Spécial Roda de Isábena
Vincent Debiais (dir.)
Présentation
Le cloître de l’ancienne cathédrale Saint-Vincent de Roda de Isábena, au coeur des montagnes aragonaises, abrite la collection la plus importante d’inscriptions du Moyen Âge en Europe. Les arcades, les chapiteaux et les murs des quatre galeries présente aujourd’hui encore plus de 230 textes funéraires gravés dans la pierre entre le XIIe et le XIVe siècle et destinés aux membres du chapitre cathédral, aux chanoines et aux familiers de l’institution. Une telle quantité de textes, dont la qualité de composition et l’état de conservation sont exceptionnels, pose un certain nombre de questions historiques et anthropologiques autour de la culture écrite du Moyen Âge et de la commémoration des défunts ; elle représente également un défi épistémologique dans le relevé et l’exploitation des données. Jusqu’à ce jour, le cloître de Roda de Isábena avait bénéficié d’examens épigraphiques partiels, principalement centrés sur l’écriture des inscriptions. Avec la publication de ce dossier dans la revue In-Scription.Revue d’études épigraphiques en ligne, hébergé par le Corpus des inscriptions de la France médiévale, il s’agit de donner à la collection de Roda la place qu’elle mérite dans les études de la literacy médiévale.
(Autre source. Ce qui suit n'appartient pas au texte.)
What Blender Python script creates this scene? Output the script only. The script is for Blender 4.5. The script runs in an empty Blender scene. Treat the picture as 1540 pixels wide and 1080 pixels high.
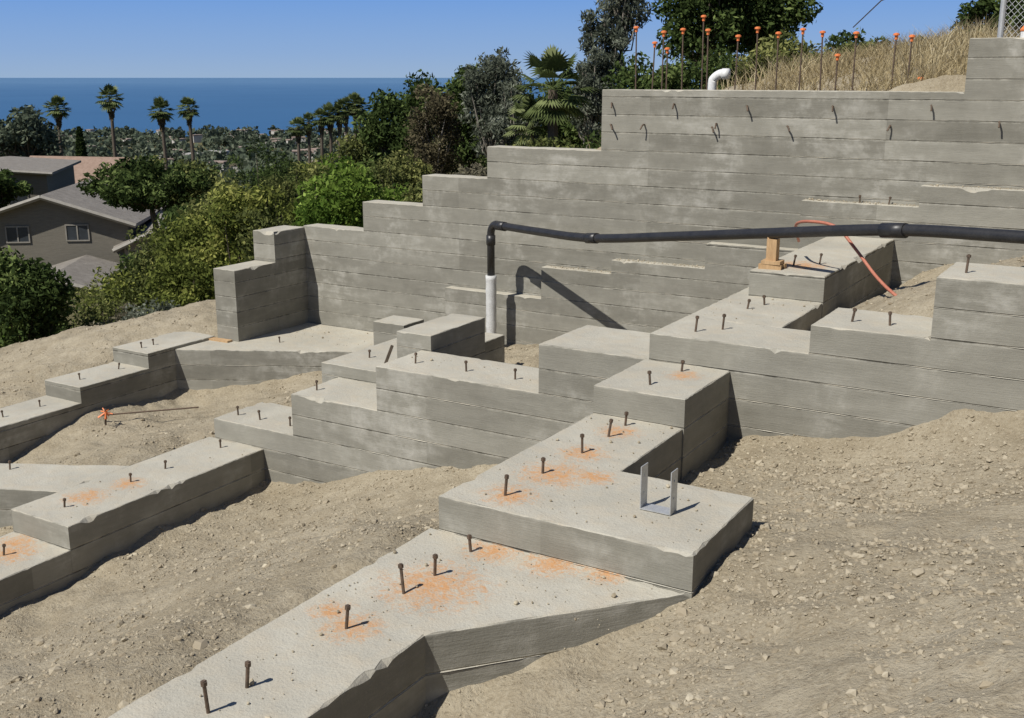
import bpy, math, random
import numpy as np
from mathutils import Vector, noise, Matrix
random.seed(7); rng=np.random.default_rng(7)
scene=bpy.context.scene
PSI=math.radians(31.1); CP,SP=math.cos(PSI),math.sin(PSI)
def site(r,d):      # r = metres to the east of the survey line, d = metres along it
    return (CP*r-SP*d, SP*r+CP*d)
# ---------------------------------------------------------------- mesh builder
class MB:
    def __init__(s): s.v=[];s.f=[];s.m=[];s.t=[];s.n=0
    def add(s,v,faces,mat=0,tint=0.5):
        v=np.asarray(v,dtype=np.float32).reshape(-1,3)
        s.v.append(v)
        if isinstance(faces,np.ndarray): groups=[faces]
        else:
            by={}
            for f in faces: by.setdefault(len(f),[]).append(f)
            groups=[np.array(g) for g in by.values()]
        for g in groups:
            s.f.append(g+s.n); s.m.append(np.full(len(g),mat,dtype=np.int32))
            t=np.asarray(tint,dtype=np.float32)
            s.t.append(t if t.ndim else np.full(len(g),float(t),dtype=np.float32))
        s.n+=len(v)
    def build(s,name,mats,smooth=False,parent=None,loc=None):
        me=bpy.data.meshes.new(name); V=np.concatenate(s.v)
        me.vertices.add(len(V)); me.vertices.foreach_set('co',V.ravel())
        idx=np.concatenate([f.ravel() for f in s.f]); tot=np.concatenate([np.full(len(f),f.shape[1]) for f in s.f])
        start=np.concatenate([[0],np.cumsum(tot)[:-1]])
        me.loops.add(len(idx)); me.loops.foreach_set('vertex_index',idx.astype(np.int32))
        me.polygons.add(len(tot)); me.polygons.foreach_set('loop_start',start.astype(np.int32))
        me.polygons.foreach_set('material_index',np.concatenate(s.m))
        me.polygons.foreach_set('use_smooth',np.full(len(tot),smooth))
        me.update(calc_edges=True)
        at=me.attributes.new('tint','FLOAT','FACE'); at.data.foreach_set('value',np.concatenate(s.t))
        for m in mats: me.materials.append(m)
        me.validate()
        ob=bpy.data.objects.new(name,me); scene.collection.objects.link(ob)
        if parent: ob.parent=parent
        return ob
def empty(name,loc=(0,0,0)):
    e=bpy.data.objects.new(name,None); scene.collection.objects.link(e); e.location=loc; e.empty_display_size=.2; return e
def tube(mb,pts,rad,n=8,mat=0,tint=.5,cap=True):
    pts=[Vector(p) for p in pts]; 
    if not hasattr(rad,'__len__'): rad=[rad]*len(pts)
    vs=[];ref=None
    for i,p in enumerate(pts):
        t=(pts[min(i+1,len(pts)-1)]-pts[max(i-1,0)]).normalized()
        if ref is None: ref=Vector((0,0,1)) if abs(t.z)<.9 else Vector((1,0,0))
        u=(ref-t*ref.dot(t)).normalized(); w=t.cross(u); ref=u
        for k in range(n):
            a=2*math.pi*k/n; vs.append(p+(u*math.cos(a)+w*math.sin(a))*rad[i])
    fs=[]
    for i in range(len(pts)-1):
        for k in range(n):
            k2=(k+1)%n; fs.append((i*n+k,i*n+k2,(i+1)*n+k2,(i+1)*n+k))
    if cap: fs.append(tuple(range(n))[::-1]); fs.append(tuple((len(pts)-1)*n+k for k in range(n)))
    mb.add([tuple(v) for v in vs],fs,mat,tint)
def smooth_path(pts,k=6):
    pts=[Vector(p) for p in pts]; out=[]
    P=[pts[0]]+pts+[pts[-1]]
    for i in range(1,len(P)-2):
        for j in range(k):
            t=j/k; a,b,c,d=P[i-1],P[i],P[i+1],P[i+2]
            out.append(.5*((2*b)+(c-a)*t+(2*a-5*b+4*c-d)*t*t+(3*b-a-3*c+d)*t**3))
    out.append(pts[-1]); return out
def box(mb,x0,x1,y0,y1,z0,z1,mat=0,rot=0,c=None,tint=.5):
    v=[(x,y,z) for z in(z0,z1) for x,y in((x0,y0),(x1,y0),(x1,y1),(x0,y1))]
    if rot:
        cx,cy=c if c else ((x0+x1)/2,(y0+y1)/2); cr,sr=math.cos(rot),math.sin(rot)
        v=[(cx+(x-cx)*cr-(y-cy)*sr,cy+(x-cx)*sr+(y-cy)*cr,z) for x,y,z in v]
    mb.add(v,[(3,2,1,0),(4,5,6,7),(0,1,5,4),(1,2,6,5),(2,3,7,6),(3,0,4,7)],mat,tint)
# ---------------------------------------------------------------- node helper
class NT:
    def __init__(s,name):
        s.mat=bpy.data.materials.new(name); s.mat.use_nodes=True; s.t=s.mat.node_tree; s.t.nodes.clear()
        s.out=s.n('ShaderNodeOutputMaterial')
    def n(s,ty,**kw):
        nd=s.t.nodes.new(ty)
        for k,v in kw.items(): setattr(nd,k,v)
        return nd
    def l(s,a,b): s.t.links.new(a,b)
    def setin(s,sock,v):
        if isinstance(v,bpy.types.NodeSocket): s.l(v,sock)
        else: sock.default_value=v
    def math(s,op,a,b=0,c=0,clamp=False):
        nd=s.n('ShaderNodeMath',operation=op,use_clamp=clamp); s.setin(nd.inputs[0],a); s.setin(nd.inputs[1],b)
        if op in('MULTIPLY_ADD','SMOOTH_MIN'): s.setin(nd.inputs[2],c)
        return nd.outputs[0]
    def mr(s,v,a,b,c=0,d=1):
        nd=s.n('ShaderNodeMapRange'); s.setin(nd.inputs[0],v)
        for i,x in enumerate((a,b,c,d)): nd.inputs[i+1].default_value=x
        return nd.outputs[0]
    def mix(s,f,a,b,bt='MIX'):
        nd=s.n('ShaderNodeMix',data_type='RGBA',blend_type=bt); s.setin(nd.inputs[0],f)
        for i,x in((6,a),(7,b)):
            if not isinstance(x,bpy.types.NodeSocket) and len(x)==3: x=(*x,1)
            s.setin(nd.inputs[i],x)
        return nd.outputs[2]
    def vmul(s,v,k):
        nd=s.n('ShaderNodeVectorMath',operation='MULTIPLY'); s.l(v,nd.inputs[0]); nd.inputs[1].default_value=k; return nd.outputs[0]
    def noise(s,v,scale,detail=3,rough=.55,dist=0):
        nd=s.n('ShaderNodeTexNoise'); s.l(v,nd.inputs['Vector']); nd.inputs['Scale'].default_value=scale
        nd.inputs['Detail'].default_value=detail; nd.inputs['Roughness'].default_value=rough; nd.inputs['Distortion'].default_value=dist
        return nd.outputs[0]
    def bump(s,h,strength=.5,dist=.01,nrm=None):
        nd=s.n('ShaderNodeBump'); nd.inputs['Strength'].default_value=strength; nd.inputs['Distance'].default_value=dist
        s.l(h,nd.inputs['Height'])
        if nrm: s.l(nrm,nd.inputs['Normal'])
        return nd.outputs[0]
    def princ(s,col,rough=.9,metal=0,spec=.2,nrm=None):
        p=s.n('ShaderNodeBsdfPrincipled')
        if not isinstance(col,bpy.types.NodeSocket) and len(col)==3: col=(*col,1)
        s.setin(p.inputs['Base Color'],col); s.setin(p.inputs['Roughness'],rough); p.inputs['Metallic'].default_value=metal
        p.inputs['Specular IOR Level'].default_value=spec
        if nrm: s.l(nrm,p.inputs['Normal'])
        s.l(p.outputs[0],s.out.inputs[0]); return s.mat
def simple(name,c1,c2,scale=8,rough=.8,metal=0,spec=.3,bs=.3,bd=.005,stretch=(1,1,1)):
    t=NT(name); g=t.n('ShaderNodeNewGeometry'); v=t.vmul(g.outputs['Position'],stretch)
    a=t.noise(v,scale,4,.6); b=t.noise(v,scale*7,2)
    f=t.mr(a,.3,.7); c=t.mix(f,c1,c2); c=t.mix(t.mr(b,.35,.65,0,.35),c,[x*.6 for x in c1])
    return t.princ(c,rough,metal,spec,t.bump(b,bs,bd))
MOD=.207; Z0=-2.51
SPOTS=[(-3.03,5.0,-2.3,.18),(-2.98,5.42,-2.3,.24),(-3.0,5.85,-2.3,.17),(-2.75,5.5,-2.3,.14),(-3.0,6.35,-2.3,.16),(-2.98,4.18,-2.51,.30),(-3.07,3.62,-2.51,.16),(-3.25,3.7,-2.51,.12),
 (-2.6,4.72,-2.51,.19),(-2.95,4.7,-2.51,.18),(-2.3,4.76,-2.51,.14),(-7.8,5.75,-3.545,.22),(-7.75,6.15,-3.545,.17),(-7.75,4.95,-3.75,.24),(-7.9,5.1,-3.75,.18),(-2.85,9.8,-1.66,.27),(-2.9,7.2,-2.1,.14)]
def concrete():
    t=NT('board_formed_concrete'); g=t.n('ShaderNodeNewGeometry'); P=g.outputs['Position']
    sp=t.n('ShaderNodeSeparateXYZ'); t.l(P,sp.inputs[0]); sn=t.n('ShaderNodeSeparateXYZ'); t.l(g.outputs['True Normal'],sn.inputs[0])
    v=t.math('DIVIDE',t.math('ADD',sp.outputs[2],-Z0+20*MOD),MOD)
    fr=t.math('FRACT',v); a=t.math('ABSOLUTE',t.math('SUBTRACT',fr,.5))
    seam=t.mr(a,.462,.49); seamw=t.mr(a,.40,.5)
    cb=t.n('ShaderNodeCombineXYZ')
    t.l(t.math('FLOOR',t.math('MULTIPLY',sp.outputs[0],.37)),cb.inputs[0]); t.l(t.math('FLOOR',t.math('MULTIPLY',sp.outputs[1],.41)),cb.inputs[1])
    t.l(t.math('FLOOR',v),cb.inputs[2])
    wn=t.n('ShaderNodeTexWhiteNoise'); t.l(cb.outputs[0],wn.inputs[0]); br=wn.outputs[0]
    streak=t.noise(t.vmul(P,(1.5,1.5,8)),1,5,.62,.5); blotch=t.noise(P,1.1,5,.62,.5); mid=t.noise(P,7,5,.65); fine=t.noise(P,75,3,.65); grain=t.noise(t.vmul(P,(5,5,80)),1.5,3,.6)
    f=t.math('MULTIPLY_ADD',br,.34,t.math('MULTIPLY_ADD',streak,.6,t.math('MULTIPLY_ADD',blotch,.5,t.math('MULTIPLY_ADD',mid,.4,-.45))))
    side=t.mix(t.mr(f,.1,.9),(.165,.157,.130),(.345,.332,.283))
    eff=t.math('MULTIPLY',t.mr(blotch,.50,.64),t.mr(t.math('MULTIPLY_ADD',mid,.5,t.math('MULTIPLY',streak,.5)),.46,.62))
    side=t.mix(t.math('MULTIPLY',eff,.5),side,(.52,.505,.455))
    side=t.mix(t.mr(grain,.5,.8,0,.15),side,(.13,.124,.105))
    side=t.mix(t.mr(fine,.58,.75,0,.2),side,(.42,.40,.345))
    side=t.mix(t.math('MULTIPLY',seamw,t.mr(mid,.4,.6,0,.6)),side,(.46,.44,.375))
    side=t.mix(t.math('MULTIPLY',seam,t.mr(mid,.66,.42,.2,.9)),side,(.075,.07,.058))
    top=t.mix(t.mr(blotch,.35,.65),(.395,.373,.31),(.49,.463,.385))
    top=t.mix(t.mr(mid,.43,.68,0,.55),top,(.47,.41,.31))
    top=t.mix(t.mr(streak,.52,.7,0,.35),top,(.33,.31,.26))
    top=t.mix(t.mr(fine,.54,.74,0,.4),top,(.28,.262,.22))
    acc=None
    for x,y,z,r in SPOTS:
        d=t.n('ShaderNodeVectorMath',operation='DISTANCE'); t.l(P,d.inputs[0]); d.inputs[1].default_value=(x,y,z)
        m=t.mr(d.outputs['Value'],r*1.3,r*.1); acc=m if acc is None else t.math('MAXIMUM',acc,m)
    sm=t.math('ADD',acc,t.math('MULTIPLY_ADD',t.noise(P,20,5,.85,1.),4.2,-2.2))
    sm=t.math('MULTIPLY',t.mr(sm,.15,1.0),t.mr(acc,0,.3)); top=t.mix(t.math('MULTIPLY',sm,.9),top,(.53,.275,.115))
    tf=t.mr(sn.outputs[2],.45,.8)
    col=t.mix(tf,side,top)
    hs=t.math('MULTIPLY_ADD',br,.5,t.math('MULTIPLY_ADD',grain,.3,t.math('MULTIPLY_ADD',fine,.25,t.math('MULTIPLY',seam,-.9))))
    ht=t.math('MULTIPLY_ADD',fine,.7,t.math('MULTIPLY',mid,1.5))
    mx=t.n('ShaderNodeMix',data_type='FLOAT'); t.l(tf,mx.inputs[0]); t.l(hs,mx.inputs[2]); t.l(ht,mx.inputs[3])
    return t.princ(col,.92,0,.15,t.bump(mx.outputs[0],.7,.009))
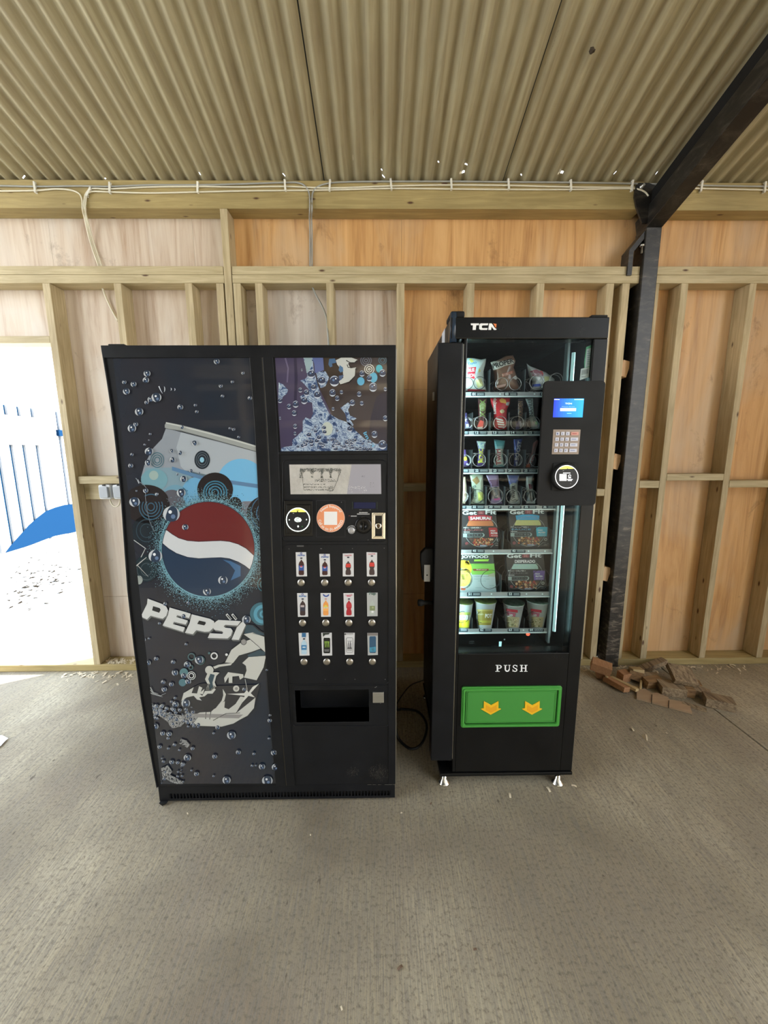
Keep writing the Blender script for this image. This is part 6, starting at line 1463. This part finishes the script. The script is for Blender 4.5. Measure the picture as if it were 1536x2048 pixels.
LDG = lidmat('lid_yellow_green', (.24, .30, .08), (.10, .14, .05)); LDR = lidmat('lid_green', (.07, .14, .08), (.20, .26, .20))
pot('yellow noodle pot cut off by the left edge of the bottom tray', 155, 185, 468, 88, 58, (.46, .52, .50), LDG, lambda Z: (Z.rect(60, 385, 260, 480, (.62, .64, .04)), Z.text('POT', 105, 375, 105, 44, (.70, .74, .70), bold=.05), Z.rect(60, 300, 260, 330, (.36, .50, .10))))
pot('brown and yellow noodle pot second from left on the bottom tray', 378, 165, 440, 116, 76, (.50, .55, .55), LDG, lambda Z: (Z.rect(250, 270, 500, 450, (.30, .25, .05)), setattr(Z, 'h', .0013), Z.rect(250, 390, 500, 415, (.42, .40, .06)), Z.rect(250, 268, 500, 285, (.42, .36, .12)), Z.text('POT', 385, 362, 75, 46, (.70, .72, .68), bold=.05), Z.text('noodle', 300, 330, 70, 20, (.5, .5, .3), bold=.02)))
def rp(cx):
    def fn(Z):
        Z.poly([(cx-90, 255), (cx+60, 275), (cx+60, 305), (cx-90, 285)], (.42, .03, .05)); Z.poly([(cx-90, 290), (cx+40, 310), (cx+30, 350), (cx-90, 330)], (.38, .10, .14)); Z.poly([(cx-100, 340), (cx+90, 355), (cx+90, 480), (cx-100, 480)], (.40, .34, .20)); Z.h = .0013
        random.seed(int(cx))
        for _ in range(40): Z.disc(random.uniform(cx-70, cx+60), random.uniform(365, 455), random.uniform(4, 11), random.choice([(.55, .50, .32), (.16, .16, .06), (.50, .42, .20)]), n=6)
        Z.text('Koka', cx-60, 355, 70, 30, (.65, .66, .62), rot=14, bold=.03)
    return fn
pot('noodle pot with a red band, third from left on the bottom tray', 683, 190, 465, 112, 72, (.52, .55, .53), LDR, rp(683))
pot('noodle pot with a faint red band at the right end of the bottom tray', 945, 165, 462, 118, 74, (.52, .56, .53), LDR, rp(945))

# dark clump of debris stuck to the roof
nrm_ = Vector((0, sn, cs)); dd_ = ray(1183, 96); tt_ = ((Vector((0, 0, RZ))-CAM).dot(nrm_))/dd_.dot(nrm_); qq_ = CAM+dd_*tt_-nrm_*.012
bm = bmesh.new(); bmesh.ops.create_icosphere(bm, subdivisions=2, radius=.011)
random.seed(1)
for v in bm.verts: v.co = v.co*random.uniform(.6, 1.35)+qq_
tag(mesh_obj('debris_clump', bm, P('debris', (.05, .035, .02), .9), org=qq_), 'small dark clump stuck under the roof sheets, right of centre', 'debris')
Ce dossier, composé de 17 textes et de plus de 200 figures, est le fruit d’importantes missions de terrain menées entre 2018 et 2020 par une équipe de six chercheuses et chercheurs aux compétences diverses (paléographie, épigraphie, histoire, archéologie, histoire des techniques, histoire des institutions). La publication cherche à mettre en lumière les stratégies commémoratives déployées par les chanoines de Roda sur le temps long de l’histoire de la communauté pour assoir et diffuser l’influence de la cathédrale sur les Pyrénées. Il montre également qu’une approche strictement épigraphique n’aurait pas permis d’apprécier les différentes modalités d’usage de l’écriture, les choix formels dans les graphies, les modifications qui ont affecté la structure du cloître et l’emplacement des inscriptions, les relations entre institutions ecclésiastiques, et la création de réseaux documentaires et de discours politiques complexes. Un travail collectif nécessaire pour une lecture en profondeur des phénomènes graphiques au Moyen Âge.